▼

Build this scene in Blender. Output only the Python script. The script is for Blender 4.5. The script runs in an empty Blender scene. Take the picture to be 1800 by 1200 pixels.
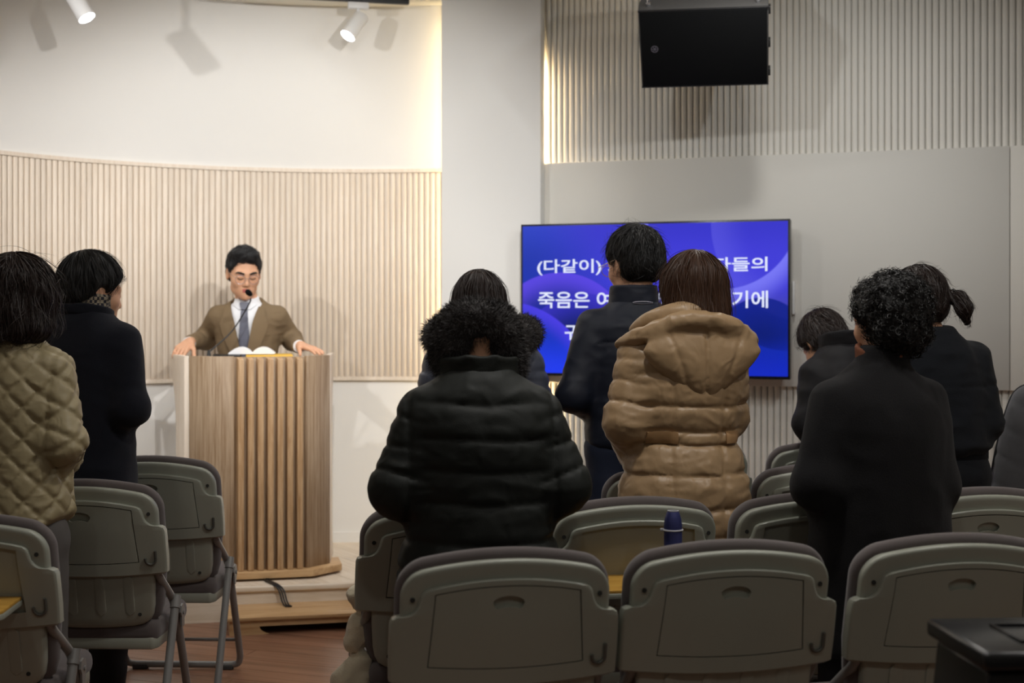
import bpy, bmesh, math, random
import numpy as np
from mathutils import Vector, Matrix, Euler

random.seed(7); RNG = np.random.default_rng(11)
scene = bpy.context.scene
COL = scene.collection
R = math.radians
F, HZ, CH = 2500.0, 545.0, 1.42          # focal length in pixels (of 1800), horizon row, lens height

# ------------------------------------------------------------------ camera, world, exposure
cam_d = bpy.data.cameras.new('camera'); cam = bpy.data.objects.new('camera', cam_d); COL.objects.link(cam)
cam.location = (0, 0, CH); cam.rotation_euler = (R(90), 0, 0)
cam_d.sensor_width = 36.0; cam_d.lens = 36.0 * F / 1800.0
cam_d.shift_y = -(600 - HZ) / 1800.0
cam_d.clip_start = 0.05
cam_d.dof.use_dof = True; cam_d.dof.focus_distance = 4.5; cam_d.dof.aperture_fstop = 3.2
scene.camera = cam
w = bpy.data.worlds.new('world'); scene.world = w; w.use_nodes = True
w.node_tree.nodes['Background'].inputs[0].default_value = (0.5, 0.5, 0.52, 1)
w.node_tree.nodes['Background'].inputs[1].default_value = 0.02
vs = scene.view_settings
vs.view_transform = 'Standard'; vs.look = 'None'; vs.gamma = 1.0; vs.exposure = 0.0; vs.use_curve_mapping = False

def at(px, py, Y):
    return Vector(((px - 900) / F * Y, Y, CH - (py - HZ) / F * Y))

# lamps: (x, y, z), aim point, watts, colour, cone degrees, blend, radius ; their housings are built further down
WARM, NEUT, COOL = (1.0, 0.86, 0.68), (1.0, 0.98, 0.95), (0.93, 0.97, 1.0)
CEIL = 3.07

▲

» Stated goal
Extract every line of the data exactly; pictures stay out.

» Exercise output
Build this scene in Blender. Output only the Python script. The script is for Blender 4.5. The script runs in an empty Blender scene. Take the picture to be 1800 by 1200 pixels.
import bpy, bmesh, math, random
import numpy as np
from mathutils import Vector, Matrix, Euler

random.seed(7); RNG = np.random.default_rng(11)
scene = bpy.context.scene
COL = scene.collection
R = math.radians
F, HZ, CH = 2500.0, 545.0, 1.42          # focal length in pixels (of 1800), horizon row, lens height

# ------------------------------------------------------------------ camera, world, exposure
cam_d = bpy.data.cameras.new('camera'); cam = bpy.data.objects.new('camera', cam_d); COL.objects.link(cam)
cam.location = (0, 0, CH); cam.rotation_euler = (R(90), 0, 0)
cam_d.sensor_width = 36.0; cam_d.lens = 36.0 * F / 1800.0
cam_d.shift_y = -(600 - HZ) / 1800.0
cam_d.clip_start = 0.05
cam_d.dof.use_dof = True; cam_d.dof.focus_distance = 4.5; cam_d.dof.aperture_fstop = 3.2
scene.camera = cam
w = bpy.data.worlds.new('world'); scene.world = w; w.use_nodes = True
w.node_tree.nodes['Background'].inputs[0].default_value = (0.5, 0.5, 0.52, 1)
w.node_tree.nodes['Background'].inputs[1].default_value = 0.02
vs = scene.view_settings
vs.view_transform = 'Standard'; vs.look = 'None'; vs.gamma = 1.0; vs.exposure = 0.0; vs.use_curve_mapping = False

def at(px, py, Y):
    return Vector(((px - 900) / F * Y, Y, CH - (py - HZ) / F * Y))

# lamps: (x, y, z), aim point, watts, colour, cone degrees, blend, radius ; their housings are built further down
WARM, NEUT, COOL = (1.0, 0.86, 0.68), (1.0, 0.98, 0.95), (0.93, 0.97, 1.0)
CEIL = 3.07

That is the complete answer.